YOUR INSTRUCTIONS: Give the lines of the material verbatim, from the first line to the line with "from mathutils import Vector, Matrix", including both.

Rows from a 3D scene dataset:
---+---
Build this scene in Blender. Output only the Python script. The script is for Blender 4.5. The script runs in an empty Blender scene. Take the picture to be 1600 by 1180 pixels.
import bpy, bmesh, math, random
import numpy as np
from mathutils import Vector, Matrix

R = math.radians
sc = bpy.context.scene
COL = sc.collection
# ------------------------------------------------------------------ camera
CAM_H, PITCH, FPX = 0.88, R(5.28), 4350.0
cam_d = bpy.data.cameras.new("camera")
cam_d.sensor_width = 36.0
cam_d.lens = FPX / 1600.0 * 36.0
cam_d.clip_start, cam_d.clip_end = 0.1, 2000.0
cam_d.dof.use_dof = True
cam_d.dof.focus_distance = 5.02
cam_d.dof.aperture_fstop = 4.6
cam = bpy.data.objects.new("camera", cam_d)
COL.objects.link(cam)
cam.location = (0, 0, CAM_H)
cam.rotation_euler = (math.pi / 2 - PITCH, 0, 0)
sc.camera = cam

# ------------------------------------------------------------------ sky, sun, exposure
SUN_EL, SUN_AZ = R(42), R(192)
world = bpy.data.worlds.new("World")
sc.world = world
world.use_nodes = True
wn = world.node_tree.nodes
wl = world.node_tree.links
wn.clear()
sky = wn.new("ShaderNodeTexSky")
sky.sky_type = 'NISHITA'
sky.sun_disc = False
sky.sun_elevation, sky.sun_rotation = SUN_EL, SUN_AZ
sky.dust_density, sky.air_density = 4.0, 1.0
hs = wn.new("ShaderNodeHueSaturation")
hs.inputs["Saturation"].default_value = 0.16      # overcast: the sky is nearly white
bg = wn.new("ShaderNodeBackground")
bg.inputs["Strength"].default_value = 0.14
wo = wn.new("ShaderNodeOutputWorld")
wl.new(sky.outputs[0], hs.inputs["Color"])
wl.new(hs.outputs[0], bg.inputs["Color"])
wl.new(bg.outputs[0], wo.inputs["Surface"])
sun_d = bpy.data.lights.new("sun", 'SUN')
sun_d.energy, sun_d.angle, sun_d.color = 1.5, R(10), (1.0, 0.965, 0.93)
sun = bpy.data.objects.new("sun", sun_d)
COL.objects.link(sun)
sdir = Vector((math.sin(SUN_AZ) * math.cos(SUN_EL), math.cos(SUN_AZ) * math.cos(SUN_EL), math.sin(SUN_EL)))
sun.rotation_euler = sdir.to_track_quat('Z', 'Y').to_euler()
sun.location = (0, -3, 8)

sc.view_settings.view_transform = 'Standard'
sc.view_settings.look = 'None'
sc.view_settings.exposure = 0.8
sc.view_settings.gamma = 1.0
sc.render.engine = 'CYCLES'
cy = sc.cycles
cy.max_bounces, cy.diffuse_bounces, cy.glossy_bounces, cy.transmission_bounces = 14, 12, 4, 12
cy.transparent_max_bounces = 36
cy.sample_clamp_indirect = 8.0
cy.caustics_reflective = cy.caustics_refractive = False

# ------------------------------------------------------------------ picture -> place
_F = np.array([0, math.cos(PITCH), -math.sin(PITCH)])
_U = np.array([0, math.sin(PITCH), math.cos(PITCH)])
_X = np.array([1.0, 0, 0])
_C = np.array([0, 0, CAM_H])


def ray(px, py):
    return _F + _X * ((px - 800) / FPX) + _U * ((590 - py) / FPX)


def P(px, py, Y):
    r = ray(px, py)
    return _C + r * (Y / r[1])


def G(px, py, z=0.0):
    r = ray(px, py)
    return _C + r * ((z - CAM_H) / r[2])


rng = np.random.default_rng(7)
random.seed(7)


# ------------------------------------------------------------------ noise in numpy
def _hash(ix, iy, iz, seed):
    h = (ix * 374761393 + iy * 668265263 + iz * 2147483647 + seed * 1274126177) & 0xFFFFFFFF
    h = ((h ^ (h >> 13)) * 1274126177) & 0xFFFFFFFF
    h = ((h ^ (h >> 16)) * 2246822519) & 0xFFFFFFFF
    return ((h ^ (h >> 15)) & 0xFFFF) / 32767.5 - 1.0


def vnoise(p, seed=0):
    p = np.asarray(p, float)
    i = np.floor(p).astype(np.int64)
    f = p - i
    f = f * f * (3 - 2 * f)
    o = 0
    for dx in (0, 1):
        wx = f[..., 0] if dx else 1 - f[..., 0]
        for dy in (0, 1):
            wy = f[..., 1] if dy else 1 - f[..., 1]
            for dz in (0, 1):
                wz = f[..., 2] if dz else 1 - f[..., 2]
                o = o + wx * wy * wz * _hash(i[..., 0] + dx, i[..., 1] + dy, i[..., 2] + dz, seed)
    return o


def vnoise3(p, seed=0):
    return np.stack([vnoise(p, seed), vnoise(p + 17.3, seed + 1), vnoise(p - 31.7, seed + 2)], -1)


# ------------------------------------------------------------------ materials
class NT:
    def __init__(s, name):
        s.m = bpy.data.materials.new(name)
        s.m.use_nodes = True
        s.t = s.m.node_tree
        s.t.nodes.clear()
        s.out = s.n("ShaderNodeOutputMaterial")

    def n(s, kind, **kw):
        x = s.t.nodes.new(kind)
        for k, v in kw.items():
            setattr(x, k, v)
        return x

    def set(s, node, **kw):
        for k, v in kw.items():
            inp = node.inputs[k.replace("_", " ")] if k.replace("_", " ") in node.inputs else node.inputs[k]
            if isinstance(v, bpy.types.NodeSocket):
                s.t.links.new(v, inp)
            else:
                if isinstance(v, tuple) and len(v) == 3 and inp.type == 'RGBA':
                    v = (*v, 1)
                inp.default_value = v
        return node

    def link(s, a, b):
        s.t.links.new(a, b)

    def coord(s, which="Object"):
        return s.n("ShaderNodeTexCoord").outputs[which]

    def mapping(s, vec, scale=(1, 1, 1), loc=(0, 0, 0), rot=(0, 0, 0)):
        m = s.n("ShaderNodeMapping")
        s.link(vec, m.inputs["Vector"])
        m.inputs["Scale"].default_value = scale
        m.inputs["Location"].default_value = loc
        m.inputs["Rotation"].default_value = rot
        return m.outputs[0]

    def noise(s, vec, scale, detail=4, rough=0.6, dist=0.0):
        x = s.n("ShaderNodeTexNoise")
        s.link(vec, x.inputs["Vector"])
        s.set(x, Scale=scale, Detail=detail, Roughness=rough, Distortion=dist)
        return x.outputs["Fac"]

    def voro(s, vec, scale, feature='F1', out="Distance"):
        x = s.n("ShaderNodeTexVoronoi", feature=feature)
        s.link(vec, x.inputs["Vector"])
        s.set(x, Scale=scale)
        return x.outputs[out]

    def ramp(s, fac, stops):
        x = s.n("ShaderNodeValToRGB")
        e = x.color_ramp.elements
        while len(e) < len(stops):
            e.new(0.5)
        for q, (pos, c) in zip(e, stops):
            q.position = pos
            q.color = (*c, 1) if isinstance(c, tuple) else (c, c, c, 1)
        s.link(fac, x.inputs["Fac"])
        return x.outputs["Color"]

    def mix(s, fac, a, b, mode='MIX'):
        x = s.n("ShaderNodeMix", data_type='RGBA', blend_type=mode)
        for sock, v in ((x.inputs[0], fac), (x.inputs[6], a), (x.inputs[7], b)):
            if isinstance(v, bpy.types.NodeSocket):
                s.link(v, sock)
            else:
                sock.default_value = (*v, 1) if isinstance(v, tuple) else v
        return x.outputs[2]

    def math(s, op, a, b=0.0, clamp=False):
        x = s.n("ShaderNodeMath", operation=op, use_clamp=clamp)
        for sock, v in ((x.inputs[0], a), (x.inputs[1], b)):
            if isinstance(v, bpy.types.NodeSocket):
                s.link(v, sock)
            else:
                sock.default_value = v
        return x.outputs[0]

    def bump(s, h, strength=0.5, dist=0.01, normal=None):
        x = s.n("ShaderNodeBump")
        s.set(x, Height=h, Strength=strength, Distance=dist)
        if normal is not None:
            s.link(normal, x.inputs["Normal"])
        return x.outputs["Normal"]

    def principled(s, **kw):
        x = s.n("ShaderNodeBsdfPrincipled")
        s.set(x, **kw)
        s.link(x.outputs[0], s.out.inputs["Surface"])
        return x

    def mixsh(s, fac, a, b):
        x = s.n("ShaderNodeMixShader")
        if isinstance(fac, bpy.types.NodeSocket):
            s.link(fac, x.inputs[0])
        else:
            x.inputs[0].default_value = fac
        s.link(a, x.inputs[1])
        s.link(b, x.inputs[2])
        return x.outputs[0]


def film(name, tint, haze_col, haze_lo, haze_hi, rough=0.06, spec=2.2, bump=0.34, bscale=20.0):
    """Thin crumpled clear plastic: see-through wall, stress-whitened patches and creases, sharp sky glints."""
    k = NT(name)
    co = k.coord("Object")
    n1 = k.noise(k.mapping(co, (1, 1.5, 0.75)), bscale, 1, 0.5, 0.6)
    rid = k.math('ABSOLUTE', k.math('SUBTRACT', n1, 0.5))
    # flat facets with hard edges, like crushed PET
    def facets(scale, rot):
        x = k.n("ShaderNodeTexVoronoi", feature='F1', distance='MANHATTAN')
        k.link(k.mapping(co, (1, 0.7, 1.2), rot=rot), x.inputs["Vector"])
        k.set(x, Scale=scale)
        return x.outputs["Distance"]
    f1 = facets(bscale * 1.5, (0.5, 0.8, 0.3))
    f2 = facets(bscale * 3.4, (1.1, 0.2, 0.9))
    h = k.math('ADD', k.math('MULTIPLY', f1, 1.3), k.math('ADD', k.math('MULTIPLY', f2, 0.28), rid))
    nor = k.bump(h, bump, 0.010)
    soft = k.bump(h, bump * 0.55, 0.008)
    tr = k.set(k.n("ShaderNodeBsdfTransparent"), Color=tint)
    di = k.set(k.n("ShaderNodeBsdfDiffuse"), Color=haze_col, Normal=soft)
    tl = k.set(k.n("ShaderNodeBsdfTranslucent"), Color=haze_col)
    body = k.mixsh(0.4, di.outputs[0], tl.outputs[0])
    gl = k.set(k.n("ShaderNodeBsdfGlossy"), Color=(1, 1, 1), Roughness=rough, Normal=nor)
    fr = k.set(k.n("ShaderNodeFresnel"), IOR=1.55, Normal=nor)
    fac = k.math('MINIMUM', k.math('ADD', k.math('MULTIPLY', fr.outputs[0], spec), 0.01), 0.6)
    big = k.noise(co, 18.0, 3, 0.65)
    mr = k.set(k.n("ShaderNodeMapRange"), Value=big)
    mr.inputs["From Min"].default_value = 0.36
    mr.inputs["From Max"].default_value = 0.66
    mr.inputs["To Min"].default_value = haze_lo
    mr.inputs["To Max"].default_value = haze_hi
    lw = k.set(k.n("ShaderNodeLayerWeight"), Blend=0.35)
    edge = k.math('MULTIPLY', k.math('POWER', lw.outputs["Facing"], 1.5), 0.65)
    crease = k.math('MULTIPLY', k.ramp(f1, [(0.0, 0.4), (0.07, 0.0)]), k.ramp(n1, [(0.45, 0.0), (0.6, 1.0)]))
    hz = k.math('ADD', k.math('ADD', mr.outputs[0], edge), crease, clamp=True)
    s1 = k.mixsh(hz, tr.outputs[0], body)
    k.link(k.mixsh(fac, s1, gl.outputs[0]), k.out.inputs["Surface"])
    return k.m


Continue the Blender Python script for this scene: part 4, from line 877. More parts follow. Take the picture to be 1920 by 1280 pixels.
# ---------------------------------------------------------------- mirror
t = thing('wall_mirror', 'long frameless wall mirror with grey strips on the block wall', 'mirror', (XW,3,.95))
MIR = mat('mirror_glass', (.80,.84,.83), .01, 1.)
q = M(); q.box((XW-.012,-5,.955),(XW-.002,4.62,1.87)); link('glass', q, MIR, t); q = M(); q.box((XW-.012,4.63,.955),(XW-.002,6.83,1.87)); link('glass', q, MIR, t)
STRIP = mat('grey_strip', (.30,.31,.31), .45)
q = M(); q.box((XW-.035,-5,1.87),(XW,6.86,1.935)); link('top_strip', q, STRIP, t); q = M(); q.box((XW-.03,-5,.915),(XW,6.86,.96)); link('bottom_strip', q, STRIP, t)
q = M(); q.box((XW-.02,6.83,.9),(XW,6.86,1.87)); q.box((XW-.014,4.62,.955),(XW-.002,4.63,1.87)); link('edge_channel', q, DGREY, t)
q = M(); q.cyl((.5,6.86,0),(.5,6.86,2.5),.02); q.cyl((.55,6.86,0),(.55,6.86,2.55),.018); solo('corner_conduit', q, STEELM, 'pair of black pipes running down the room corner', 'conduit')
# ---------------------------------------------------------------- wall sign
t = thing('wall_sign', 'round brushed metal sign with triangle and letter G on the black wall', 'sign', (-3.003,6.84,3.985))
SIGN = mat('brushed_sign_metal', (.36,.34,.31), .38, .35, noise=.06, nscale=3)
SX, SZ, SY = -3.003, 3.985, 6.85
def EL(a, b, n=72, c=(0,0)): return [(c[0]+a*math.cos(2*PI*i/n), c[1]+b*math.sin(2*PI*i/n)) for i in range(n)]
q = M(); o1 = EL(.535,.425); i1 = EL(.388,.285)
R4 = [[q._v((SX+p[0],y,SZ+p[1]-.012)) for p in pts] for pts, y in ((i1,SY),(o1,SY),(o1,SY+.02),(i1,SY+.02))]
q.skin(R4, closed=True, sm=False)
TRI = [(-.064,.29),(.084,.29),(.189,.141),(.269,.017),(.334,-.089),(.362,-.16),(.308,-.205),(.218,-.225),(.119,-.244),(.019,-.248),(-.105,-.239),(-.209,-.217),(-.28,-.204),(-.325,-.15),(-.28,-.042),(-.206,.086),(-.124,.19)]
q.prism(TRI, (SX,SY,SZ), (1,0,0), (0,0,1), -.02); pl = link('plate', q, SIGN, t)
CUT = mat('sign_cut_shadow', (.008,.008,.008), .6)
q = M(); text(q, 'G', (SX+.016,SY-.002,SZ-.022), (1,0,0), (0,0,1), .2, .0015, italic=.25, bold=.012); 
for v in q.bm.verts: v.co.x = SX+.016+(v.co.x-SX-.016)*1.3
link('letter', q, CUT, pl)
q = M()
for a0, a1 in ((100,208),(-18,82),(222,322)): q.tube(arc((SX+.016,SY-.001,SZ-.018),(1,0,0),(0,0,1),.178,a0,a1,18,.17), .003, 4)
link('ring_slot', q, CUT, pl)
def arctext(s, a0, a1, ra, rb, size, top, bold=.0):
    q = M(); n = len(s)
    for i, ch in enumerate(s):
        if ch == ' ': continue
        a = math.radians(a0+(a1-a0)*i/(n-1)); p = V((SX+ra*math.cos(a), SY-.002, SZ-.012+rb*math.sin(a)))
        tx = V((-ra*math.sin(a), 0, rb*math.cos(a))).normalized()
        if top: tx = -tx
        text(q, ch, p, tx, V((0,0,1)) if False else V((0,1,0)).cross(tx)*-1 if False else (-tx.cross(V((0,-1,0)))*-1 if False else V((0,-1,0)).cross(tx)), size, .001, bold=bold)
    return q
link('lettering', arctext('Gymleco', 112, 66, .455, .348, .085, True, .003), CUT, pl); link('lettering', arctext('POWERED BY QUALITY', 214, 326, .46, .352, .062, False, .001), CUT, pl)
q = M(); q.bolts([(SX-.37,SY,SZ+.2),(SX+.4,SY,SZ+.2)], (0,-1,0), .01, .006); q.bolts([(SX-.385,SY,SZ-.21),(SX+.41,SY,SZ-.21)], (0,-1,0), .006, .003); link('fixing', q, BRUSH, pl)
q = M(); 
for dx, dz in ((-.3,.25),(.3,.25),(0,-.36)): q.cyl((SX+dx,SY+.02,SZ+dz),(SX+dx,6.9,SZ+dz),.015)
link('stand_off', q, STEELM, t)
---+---
THE SOLUTION:
Build this scene in Blender. Output only the Python script. The script is for Blender 4.5. The script runs in an empty Blender scene. Take the picture to be 1600 by 1180 pixels.
import bpy, bmesh, math, random
import numpy as np
from mathutils import Vector, Matrix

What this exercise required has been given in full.